Begin Material provided

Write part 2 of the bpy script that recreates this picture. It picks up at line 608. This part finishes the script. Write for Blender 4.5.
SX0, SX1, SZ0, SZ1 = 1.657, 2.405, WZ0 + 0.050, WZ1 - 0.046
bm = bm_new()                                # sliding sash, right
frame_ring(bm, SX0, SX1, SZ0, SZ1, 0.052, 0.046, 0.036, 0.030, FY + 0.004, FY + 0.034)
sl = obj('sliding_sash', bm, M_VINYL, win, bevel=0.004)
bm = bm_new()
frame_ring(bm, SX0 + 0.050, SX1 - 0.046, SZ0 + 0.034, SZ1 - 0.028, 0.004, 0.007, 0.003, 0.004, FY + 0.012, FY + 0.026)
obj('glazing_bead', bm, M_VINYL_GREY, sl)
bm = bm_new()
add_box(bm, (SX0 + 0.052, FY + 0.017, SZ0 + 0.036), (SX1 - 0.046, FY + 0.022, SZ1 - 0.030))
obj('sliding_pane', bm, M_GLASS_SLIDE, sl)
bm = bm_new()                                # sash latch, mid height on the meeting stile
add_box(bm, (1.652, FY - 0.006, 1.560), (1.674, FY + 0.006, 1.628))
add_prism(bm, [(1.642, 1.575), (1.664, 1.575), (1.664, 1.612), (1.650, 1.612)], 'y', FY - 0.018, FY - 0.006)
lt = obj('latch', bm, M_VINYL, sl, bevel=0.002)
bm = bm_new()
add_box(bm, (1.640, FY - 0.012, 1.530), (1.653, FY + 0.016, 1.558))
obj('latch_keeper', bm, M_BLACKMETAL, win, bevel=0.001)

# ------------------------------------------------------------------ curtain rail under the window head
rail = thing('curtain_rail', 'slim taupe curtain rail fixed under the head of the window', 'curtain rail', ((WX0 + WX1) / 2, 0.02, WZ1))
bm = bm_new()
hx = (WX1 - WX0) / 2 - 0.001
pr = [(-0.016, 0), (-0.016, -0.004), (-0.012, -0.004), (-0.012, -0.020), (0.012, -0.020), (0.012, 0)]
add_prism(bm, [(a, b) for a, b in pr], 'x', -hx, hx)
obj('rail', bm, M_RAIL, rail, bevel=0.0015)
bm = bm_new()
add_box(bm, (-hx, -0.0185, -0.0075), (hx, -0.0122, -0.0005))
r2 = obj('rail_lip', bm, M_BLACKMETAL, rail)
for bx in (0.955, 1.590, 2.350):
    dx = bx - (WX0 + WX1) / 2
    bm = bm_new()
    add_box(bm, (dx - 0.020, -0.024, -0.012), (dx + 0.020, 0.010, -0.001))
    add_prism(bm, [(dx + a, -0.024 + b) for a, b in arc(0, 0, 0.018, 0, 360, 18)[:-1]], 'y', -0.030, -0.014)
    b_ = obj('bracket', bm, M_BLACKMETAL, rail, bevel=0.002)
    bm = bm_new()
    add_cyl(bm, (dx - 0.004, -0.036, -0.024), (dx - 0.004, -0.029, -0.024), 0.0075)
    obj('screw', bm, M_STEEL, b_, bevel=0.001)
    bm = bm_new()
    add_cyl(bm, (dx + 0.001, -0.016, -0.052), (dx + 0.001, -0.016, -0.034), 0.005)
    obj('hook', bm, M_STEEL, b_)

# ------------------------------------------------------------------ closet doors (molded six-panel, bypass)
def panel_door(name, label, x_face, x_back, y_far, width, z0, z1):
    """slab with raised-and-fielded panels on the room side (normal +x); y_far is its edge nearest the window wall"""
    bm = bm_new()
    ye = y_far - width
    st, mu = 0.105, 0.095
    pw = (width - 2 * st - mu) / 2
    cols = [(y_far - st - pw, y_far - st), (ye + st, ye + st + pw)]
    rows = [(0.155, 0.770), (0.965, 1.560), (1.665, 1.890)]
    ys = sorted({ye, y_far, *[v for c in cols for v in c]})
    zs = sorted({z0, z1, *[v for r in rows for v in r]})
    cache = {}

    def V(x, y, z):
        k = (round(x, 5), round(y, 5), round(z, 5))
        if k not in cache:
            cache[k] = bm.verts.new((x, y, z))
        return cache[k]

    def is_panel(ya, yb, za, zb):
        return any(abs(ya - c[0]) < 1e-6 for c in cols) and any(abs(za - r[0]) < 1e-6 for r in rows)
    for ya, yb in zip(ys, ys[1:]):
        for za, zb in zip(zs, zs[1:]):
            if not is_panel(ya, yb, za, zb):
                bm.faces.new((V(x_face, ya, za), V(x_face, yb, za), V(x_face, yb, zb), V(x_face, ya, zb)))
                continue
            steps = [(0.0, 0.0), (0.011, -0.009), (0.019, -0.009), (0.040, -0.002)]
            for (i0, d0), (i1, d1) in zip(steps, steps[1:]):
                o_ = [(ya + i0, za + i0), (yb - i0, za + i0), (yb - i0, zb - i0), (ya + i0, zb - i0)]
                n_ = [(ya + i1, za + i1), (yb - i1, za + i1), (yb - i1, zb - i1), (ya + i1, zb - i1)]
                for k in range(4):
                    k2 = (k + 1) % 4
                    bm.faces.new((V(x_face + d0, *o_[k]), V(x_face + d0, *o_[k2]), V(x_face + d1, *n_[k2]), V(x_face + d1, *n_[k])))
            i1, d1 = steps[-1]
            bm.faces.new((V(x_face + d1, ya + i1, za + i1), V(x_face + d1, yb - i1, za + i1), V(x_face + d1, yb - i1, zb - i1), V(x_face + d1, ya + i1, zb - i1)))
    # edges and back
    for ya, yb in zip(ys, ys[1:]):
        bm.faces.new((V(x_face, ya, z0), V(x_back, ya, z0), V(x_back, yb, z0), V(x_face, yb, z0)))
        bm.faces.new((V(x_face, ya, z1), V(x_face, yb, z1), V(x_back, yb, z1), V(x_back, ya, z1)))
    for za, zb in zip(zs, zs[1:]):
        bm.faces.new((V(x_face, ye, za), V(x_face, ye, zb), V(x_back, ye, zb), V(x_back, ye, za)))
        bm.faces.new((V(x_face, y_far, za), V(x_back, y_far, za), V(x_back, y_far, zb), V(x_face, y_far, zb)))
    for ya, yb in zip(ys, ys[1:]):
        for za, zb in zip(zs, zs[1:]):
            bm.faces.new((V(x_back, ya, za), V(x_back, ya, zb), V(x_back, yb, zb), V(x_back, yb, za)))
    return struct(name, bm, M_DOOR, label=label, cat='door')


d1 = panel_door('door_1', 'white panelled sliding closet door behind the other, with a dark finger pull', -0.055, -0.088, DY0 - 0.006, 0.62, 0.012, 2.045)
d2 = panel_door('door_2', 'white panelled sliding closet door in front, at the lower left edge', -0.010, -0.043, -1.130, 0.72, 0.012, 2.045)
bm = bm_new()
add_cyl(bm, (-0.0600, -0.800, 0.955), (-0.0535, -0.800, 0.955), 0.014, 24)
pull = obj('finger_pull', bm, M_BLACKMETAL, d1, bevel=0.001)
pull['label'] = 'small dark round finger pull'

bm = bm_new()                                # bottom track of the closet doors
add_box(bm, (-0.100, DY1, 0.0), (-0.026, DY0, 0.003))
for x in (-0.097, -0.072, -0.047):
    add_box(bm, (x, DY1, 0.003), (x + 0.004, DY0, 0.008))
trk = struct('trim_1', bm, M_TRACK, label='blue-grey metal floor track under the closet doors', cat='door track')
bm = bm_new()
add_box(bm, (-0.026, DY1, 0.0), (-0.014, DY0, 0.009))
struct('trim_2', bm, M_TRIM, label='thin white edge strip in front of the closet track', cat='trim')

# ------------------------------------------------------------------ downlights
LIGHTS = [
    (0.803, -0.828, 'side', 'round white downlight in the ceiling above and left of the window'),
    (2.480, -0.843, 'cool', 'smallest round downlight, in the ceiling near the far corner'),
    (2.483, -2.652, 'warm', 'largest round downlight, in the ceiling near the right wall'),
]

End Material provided

Extract exactly the leading lines of the data, stopping at and including the line with "obj('latch_keeper', bm, M_BLACKMETAL, win, bevel=0.001)".

Write part 2 of the bpy script that recreates this picture. It picks up at line 608. This part finishes the script. Write for Blender 4.5.
SX0, SX1, SZ0, SZ1 = 1.657, 2.405, WZ0 + 0.050, WZ1 - 0.046
bm = bm_new()                                # sliding sash, right
frame_ring(bm, SX0, SX1, SZ0, SZ1, 0.052, 0.046, 0.036, 0.030, FY + 0.004, FY + 0.034)
sl = obj('sliding_sash', bm, M_VINYL, win, bevel=0.004)
bm = bm_new()
frame_ring(bm, SX0 + 0.050, SX1 - 0.046, SZ0 + 0.034, SZ1 - 0.028, 0.004, 0.007, 0.003, 0.004, FY + 0.012, FY + 0.026)
obj('glazing_bead', bm, M_VINYL_GREY, sl)
bm = bm_new()
add_box(bm, (SX0 + 0.052, FY + 0.017, SZ0 + 0.036), (SX1 - 0.046, FY + 0.022, SZ1 - 0.030))
obj('sliding_pane', bm, M_GLASS_SLIDE, sl)
bm = bm_new()                                # sash latch, mid height on the meeting stile
add_box(bm, (1.652, FY - 0.006, 1.560), (1.674, FY + 0.006, 1.628))
add_prism(bm, [(1.642, 1.575), (1.664, 1.575), (1.664, 1.612), (1.650, 1.612)], 'y', FY - 0.018, FY - 0.006)
lt = obj('latch', bm, M_VINYL, sl, bevel=0.002)
bm = bm_new()
add_box(bm, (1.640, FY - 0.012, 1.530), (1.653, FY + 0.016, 1.558))
obj('latch_keeper', bm, M_BLACKMETAL, win, bevel=0.001)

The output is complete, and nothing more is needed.